Domingo de Pentecostés | Por: Antonio Pérez Esclarín

 

El Domingo celebramos la festividad de Pentecostés, la llegada del  Espíritu,  que se expresó como viento  y fuego, como don de lenguas donde todos se entendían a pesar de las diferencias; como huracán arrollador, que cambió a unos asustados apóstoles que estaban llenos de miedo y con las puertas trancadas, en unos testigos valientes, llenos de ímpetu y creatividad, que salieron a proclamar con valor y convicción a Jesús Resucitado y su evangelio.

Por ello, es fecha propicia para fortalecer  nuestra espiritualidad y pedirle a Jesús que nos envíe su espíritu. Frente a la concepción todavía muy extendida que entiende la espiritualidad como oposición a material, corporal, temporal, y que en consecuencia, tiene muy poco  o nada que ver con las actividades cotidianas, como el trabajo, el ocio  o la política,     la verdadera espiritualidad es una espiritualidad encarnada en el cuerpo, en la vida y en la historia:  espiritualidad de ojos profundos y contemplativos, capaces de ver con misericordia los rostros dolientes de los hermanos y las profundas heridas de la naturaleza; espiritualidad de manos parteras de la vida, trabajadoras y siempre tendidas al necesitado; de pies solidarios, capaces de acercarse al golpeado y herido; de oídos abiertos, atentos a los gritos de dolor y a las voces y cantos de los que  celebran la defensa de la vida; de boca profética que denuncia la injusticia y anuncia que el Reino ya está entre nosotros y nos permite sentir y gustar el sabor de la presencia de Dios; de entrañas de misericordia preñadas de vida; de corazón apasionado y valiente,  donde todos pueden encontrar cobijo y amor..

Para los cristianos, Jesús es el hombre lleno del Espíritu de Dios, ese Espíritu es la fuerza que renueva y cura la vida, el amor que lo transforma todo.
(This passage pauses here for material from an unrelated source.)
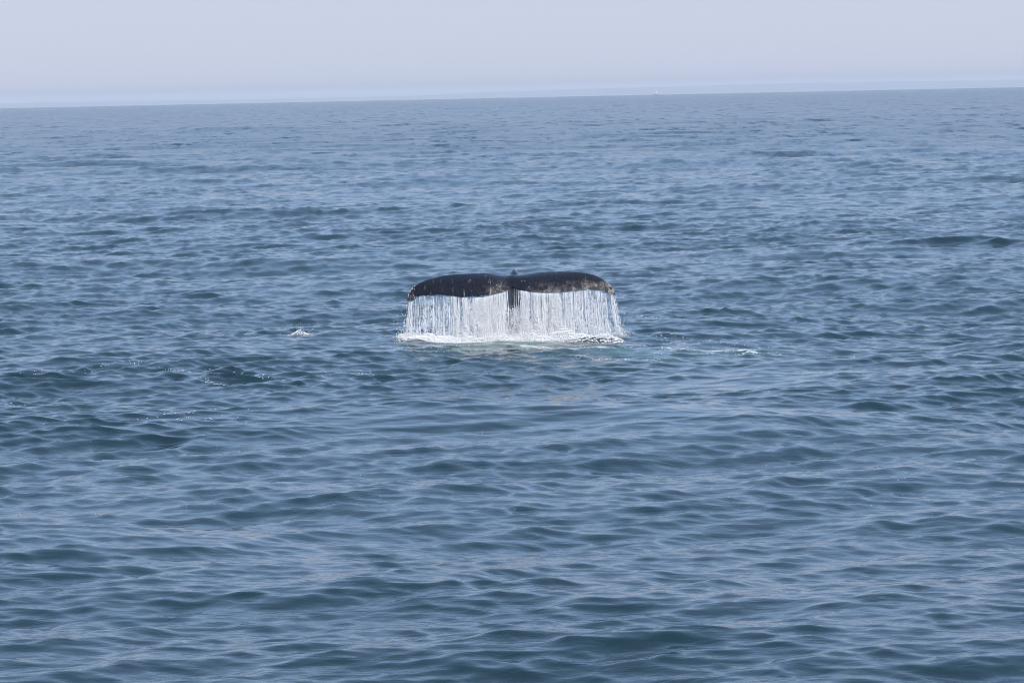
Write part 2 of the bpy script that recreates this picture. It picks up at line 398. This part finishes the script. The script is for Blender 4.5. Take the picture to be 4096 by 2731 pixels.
def fluke(lead, trail, seed):
    n = 120; A_, s = resample(lead, n); B_, _ = resample(trail, n); K = 16
    g = np.random.default_rng(seed)
    jag = np.convolve(g.standard_normal(n), [.25, .5, .25], 'same') * 2.2 * smoothstep(0.12, .3, s) * (1 - smoothstep(.9, 1, s))
    V = []
    for i in range(n):
        yl = Y0 + .42 - .55 * s[i] ** 1.6; yt = Y0 - .28 - .30 * math.sin(math.pi * min(1, s[i] * 1.1)) ** .8 + .12 * s[i]
        pl = at(A_[i, 0], A_[i, 1] + 6 + 12 * math.exp(-(s[i] / .16) ** 2), yl); pt = at(B_[i, 0], B_[i, 1] + jag[i], yt)
        ch = pt - pl; w = (1 - s[i] ** 6)
        nrm_ = np.array([0, ch[2], -ch[1]]); nrm_ /= np.linalg.norm(nrm_) + 1e-9
        if nrm_[2] < 0: nrm_ = -nrm_
        th_max = (.15 * (1 - s[i]) ** .8 + .05) * w + .012
        for k in range(K):              # top side, leading to trailing
            t = k / (K - 1); e = .045 * math.sqrt(math.sin(math.pi * min(t * 2.2, 1) if t < .2273 * 1 else math.pi / 2) if t < .2273 else 1)
            e = .5 * th_max * (min(1, math.sqrt(t / .12)) if t < .12 else (1 - .82 * (t - .12) / .88))
            V.append(pl + ch * t + nrm_ * (e + .10 * w * math.sin(math.pi * t) * (1 - .4 * s[i])))
        for k in range(K - 2, 0, -1):
            t = k / (K - 1)
            e = .5 * th_max * (min(1, math.sqrt(t / .12)) if t < .12 else (1 - .82 * (t - .12) / .88))
            V.append(pl + ch * t - nrm_ * (e - .10 * w * math.sin(math.pi * t) * (1 - .4 * s[i])))
    m_ = 2 * K - 2; F = []
    for i in range(n - 1):
        for j in range(m_):
            F.append([i * m_ + j, i * m_ + (j + 1) % m_, (i + 1) * m_ + (j + 1) % m_, (i + 1) * m_ + j])
    nv = len(V)
    for base in (0, (n - 1) * m_):
        V.append(np.mean(V[base:base + m_], axis=0)); ci = len(V) - 1
        for j in range(m_): F.append([base + j, base + (j + 1) % m_, ci])
    return V, F
def peduncle():
    c = at(2056, 1110, Y0)[0]; zt = at(2056, 1071, Y0 + .75)[2]
    # centre line from inside the fluke root, back over the top and down into the water: (y, z, half width, half depth)
    P = [(-.05, zt - .28, .10, .05), (.15, zt - .24, .15, .10), (.35, zt - .22, .15, .15), (.55, zt - .21, .14, .185), (.80, zt - .24, .13, .235), (1.02, zt - .40, .14, .26), (1.10, zt - .70, .16, .28),
         (1.08, zt - 1.0, .20, .31), (1.05, zt - 1.35, .26, .36), (1.05, zt - 1.8, .34, .44), (1.1, zt - 2.3, .42, .52)]
    P = np.array(P); tt = np.linspace(0, len(P) - 1, 50); Q = np.stack([np.interp(tt, range(len(P)), P[:, i]) for i in range(4)], -1)
    ker = np.array([1, 2, 3, 2, 1]) / 9
    for i in range(4): Q[2:-2, i] = np.convolve(Q[:, i], ker, 'valid')
    V = []; F = []; sd = 28
    for i in range(len(Q)):
        t = Q[min(i + 1, len(Q) - 1), :2] - Q[max(i - 1, 0), :2]; t /= np.linalg.norm(t); nn_ = np.array([-t[1], t[0]])
        for j in range(sd):
            th = 2 * math.pi * j / sd; cs, sn = math.cos(th), math.sin(th)
            narrow = .62 + .38 * (1 - max(sn, 0) ** 1.3)      # the dorsal side pinches to a ridge
            V.append((c + Q[i, 2] * cs * narrow, Y0 + Q[i, 0] + nn_[0] * Q[i, 3] * sn, Q[i, 1] + nn_[1] * Q[i, 3] * sn))
    for i in range(len(Q) - 1):
        for j in range(sd): F.append([i * sd + j, i * sd + (j + 1) % sd, (i + 1) * sd + (j + 1) % sd, (i + 1) * sd + j])
    for base in (0, (len(Q) - 1) * sd):
        V.append(np.mean(V[base:base + sd], axis=0)); ci = len(V) - 1
        for j in range(sd): F.append([base + j, base + (j + 1) % sd, ci])
    return V, F
def skin_material():
    m, N, L, P, out = new_mat("wet_whale_skin")
    pos = N.new("ShaderNodeTexCoord").outputs['Object']
    spk, scr = attr(N, "speckle"), attr(N, "scratch")
    base = noise(N, L, pos, 6, 4, .6)
    col = mixcol(N, L, base.outputs['Fac'], (0.006, 0.007, 0.012), (0.013, 0.014, 0.023))
    fine = noise(N, L, mapping(N, L, pos, scale=(1, .5, 1.2)), 60, 4, .8)
    cl = noise(N, L, pos, 7, 4, .65)
    dens = mathn(N, L, 'MULTIPLY', spk, ramp(N, L, cl.outputs['Fac'], .32, .68, .35, 1.35))
    th = mathn(N, L, 'ADD', fine.outputs['Fac'], mathn(N, L, 'MULTIPLY', dens, .26))
    col = mixcol(N, L, mathn(N, L, 'MULTIPLY', ramp(N, L, th, .58, .80), .50), col, (0.095, 0.090, 0.088))
    glint_dots = noise(N, L, mapping(N, L, pos, scale=(1, .6, 1)), 95, 2, .7)
    td = mathn(N, L, 'ADD', glint_dots.outputs['Fac'], mathn(N, L, 'MULTIPLY', dens, .13))
    col = mixcol(N, L, mathn(N, L, 'MULTIPLY', ramp(N, L, td, .71, .79), .75), col, (0.60, 0.55, 0.49))  # glints of clinging water drops, painted into the skin colour as bright dots
    # scars running along the chord
    wv = noise(N, L, mapping(N, L, pos, scale=(1, .04, .10), rot=(0, math.radians(-14), 0)), 26, 3, .6, .4)
    sm = mathn(N, L, 'MULTIPLY', ramp(N, L, wv.outputs['Fac'], .63, .70), scr)
    col = mixcol(N, L, mathn(N, L, 'MULTIPLY', sm, .6), col, (0.45, 0.42, 0.36))
    L.new(col, P.inputs['Base Color'])
    rn = noise(N, L, pos, 20, 3, .6)
    L.new(ramp(N, L, rn.outputs['Fac'], .3, .7, .14, .30), P.inputs['Roughness'])
    P.inputs['IOR'].default_value = 1.38
    bn = noise(N, L, mapping(N, L, pos, scale=(1, .4, 1)), 34, 4, .6)
    b = N.new("ShaderNodeBump"); b.inputs['Distance'].default_value = .010
    bs = mathn(N, L, 'ADD', mathn(N, L, 'MULTIPLY', spk, .7), .12)
    L.new(bs, b.inputs['Strength']); L.new(bn.outputs['Fac'], b.inputs['Height']); L.new(b.outputs[0], P.inputs['Normal'])
    return m
MAT_SKIN = skin_material()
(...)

Por eso Jesús se dedica  a liberar,  a curar y hacer la vida más humana.  Sin el Espíritu de Jesús, la libertad se ahoga, la alegría se apaga,  la esperanza muere, los miedos crecen, el seguimiento a Jesús termina en mediocridad.

Tres son los rasgos esenciales de la espiritualidad de Jesús que debemos hacer nuestros: una gran intimidad con el Padre, que Jesús experimentó como ternura infinita; apasionamiento por el Reino, es decir por una sociedad justa y fraternal, y compasión eficaz a favor de los más débiles y necesitados. Y los tres rasgos se exigen mutuamente. El encuentro con la ternura infinita de Dios, Padre y Madre de todos y de todas,  suscita el apasionamiento por la fraternidad y el trabajo por el Reino, una sociedad justa y en paz.  Y esa ternura se hace compasión eficaz a favor de los necesitados, maltratados y excluidos que son los predilectos del Padre, y  primeros  en el Reino, no porque sean mejores, sino porque son los más débiles y vulnerables… Sólo desde la profunda comunión con el Padre misericordioso se puede comprender la opción  de Jesús, y en consecuencia también nuestra,  por los últimos.

Hoy  necesitamos en Venezuela  un nuevo Pentecostés que nos llene del Espíritu de Jesús  para que podamos entendernos a pesar de las diferencias, y nos impulse a trabajar con   valor y constancia  por un país reconciliado y próspero donde todos podamos vivir con dignidad y nos consideremos  conciudadanos y hermanos  y  ya no  rivales o enemigos. Sólo si nos llenamos del Espíritu de Jesús  podremos ser levadura en la masa de una sociedad enferma  donde languidece la vida, y muy necesitada de esperanza.